More immediately, the chairman faces a struggle to keep his manager, Alan Pardew, who was promoted from manager of the reserve team against the odds and talked in a recent interview with The Independent of moving to a bigger club in absence of greater funds for players and himself.

Pardew has twice been named First Division manager of the month this season and has signed pedigree young players such as Steve Sidwell, James Harper and Luke Chadwick, but demands the gravitas of an experienced international in the ranks.

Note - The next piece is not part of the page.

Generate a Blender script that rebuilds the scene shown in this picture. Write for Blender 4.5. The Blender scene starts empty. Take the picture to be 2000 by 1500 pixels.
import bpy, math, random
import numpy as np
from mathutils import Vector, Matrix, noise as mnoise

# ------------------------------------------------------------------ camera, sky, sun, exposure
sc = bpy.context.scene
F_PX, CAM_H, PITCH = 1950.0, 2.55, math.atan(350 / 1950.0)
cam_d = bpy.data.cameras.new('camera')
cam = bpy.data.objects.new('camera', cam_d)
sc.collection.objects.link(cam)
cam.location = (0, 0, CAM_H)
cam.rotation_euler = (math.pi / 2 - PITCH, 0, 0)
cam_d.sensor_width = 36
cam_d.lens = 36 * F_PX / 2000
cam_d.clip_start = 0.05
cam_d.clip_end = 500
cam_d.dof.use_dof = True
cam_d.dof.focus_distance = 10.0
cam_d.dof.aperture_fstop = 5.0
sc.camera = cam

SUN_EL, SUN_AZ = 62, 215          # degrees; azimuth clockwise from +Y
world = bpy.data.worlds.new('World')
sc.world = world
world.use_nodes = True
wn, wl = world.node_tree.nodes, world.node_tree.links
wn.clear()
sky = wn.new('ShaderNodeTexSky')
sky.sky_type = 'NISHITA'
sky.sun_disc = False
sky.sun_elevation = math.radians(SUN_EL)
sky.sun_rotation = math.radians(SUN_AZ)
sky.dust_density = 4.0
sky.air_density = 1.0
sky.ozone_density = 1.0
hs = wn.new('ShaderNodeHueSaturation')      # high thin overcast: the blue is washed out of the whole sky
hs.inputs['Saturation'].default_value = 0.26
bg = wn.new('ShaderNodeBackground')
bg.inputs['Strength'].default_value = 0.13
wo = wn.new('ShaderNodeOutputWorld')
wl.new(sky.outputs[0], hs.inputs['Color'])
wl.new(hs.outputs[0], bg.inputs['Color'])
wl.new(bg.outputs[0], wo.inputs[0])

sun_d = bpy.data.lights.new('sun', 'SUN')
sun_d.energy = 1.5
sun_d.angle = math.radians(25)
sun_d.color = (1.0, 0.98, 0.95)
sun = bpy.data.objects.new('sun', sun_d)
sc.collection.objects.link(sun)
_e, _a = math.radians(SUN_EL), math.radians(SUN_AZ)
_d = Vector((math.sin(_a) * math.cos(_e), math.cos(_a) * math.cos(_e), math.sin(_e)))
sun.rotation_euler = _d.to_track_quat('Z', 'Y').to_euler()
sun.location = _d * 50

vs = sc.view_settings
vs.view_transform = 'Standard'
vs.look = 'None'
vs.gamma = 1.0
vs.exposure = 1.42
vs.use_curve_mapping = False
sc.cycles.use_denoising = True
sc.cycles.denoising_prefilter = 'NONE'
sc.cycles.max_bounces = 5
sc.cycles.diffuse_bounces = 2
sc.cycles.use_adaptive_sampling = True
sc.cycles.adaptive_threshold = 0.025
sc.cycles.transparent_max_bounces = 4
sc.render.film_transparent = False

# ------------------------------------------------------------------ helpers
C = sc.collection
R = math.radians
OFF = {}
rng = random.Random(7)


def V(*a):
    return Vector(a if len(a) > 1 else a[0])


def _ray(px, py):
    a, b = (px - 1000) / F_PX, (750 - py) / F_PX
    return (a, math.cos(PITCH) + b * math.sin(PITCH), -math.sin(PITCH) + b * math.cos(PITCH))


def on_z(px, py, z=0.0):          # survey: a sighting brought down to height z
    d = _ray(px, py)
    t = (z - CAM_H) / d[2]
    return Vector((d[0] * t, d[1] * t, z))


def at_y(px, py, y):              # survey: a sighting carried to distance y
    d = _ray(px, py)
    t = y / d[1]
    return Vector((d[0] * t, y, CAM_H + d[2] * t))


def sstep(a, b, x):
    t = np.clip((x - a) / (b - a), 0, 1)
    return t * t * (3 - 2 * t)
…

Madejski is credited with spotting Pardew's potential in his meticulous approach but stresses that it is not the first time he discovered the ability of a first-time manager. "It happened before. We had Mark McGhee who turned out well until he decided to go off to Leicester," he said of the acrimonious departure

He added: "I'm very proud of Alan. I think we work well and he would be difficult to prise away. I wouldn't want him to go just like that without any form of recompense. We would have to start all over again."

Going into Saturday's play-off semi-final first leg at Wolverhampton Wanderers, Madejski is content with the Royals' underdog status and relieved that he does not have to face "my old mate", the Wolves chairman, Sir Jack Hayward, in the final.

"We are the underdogs and that is a great position to be in," he said. "We are the most unlikely people to get promotion and that is good as far as I'm concerned. Wolves in the final with my old mate Jack Hayward, it would be horrible. Poor old Jack, he has tried so hard over the years."

As a naturalised Readingensian, Madejski has seen the town's economy lose two of the "3Bs" – beer, bulbs and biscuits – it once relied on. But with an injection of up to £50m of his estimated £260m fortune he appears to have secured a long reign for the Royals.

He said: "I think a lot of people know I am not a football fanatic as such. I felt it was an integral part of the local fabric and thus worth saving for the future. It's the fourth oldest club in the league and it means an awful lot to people in the area. If we go up I might even treat myself to a new car."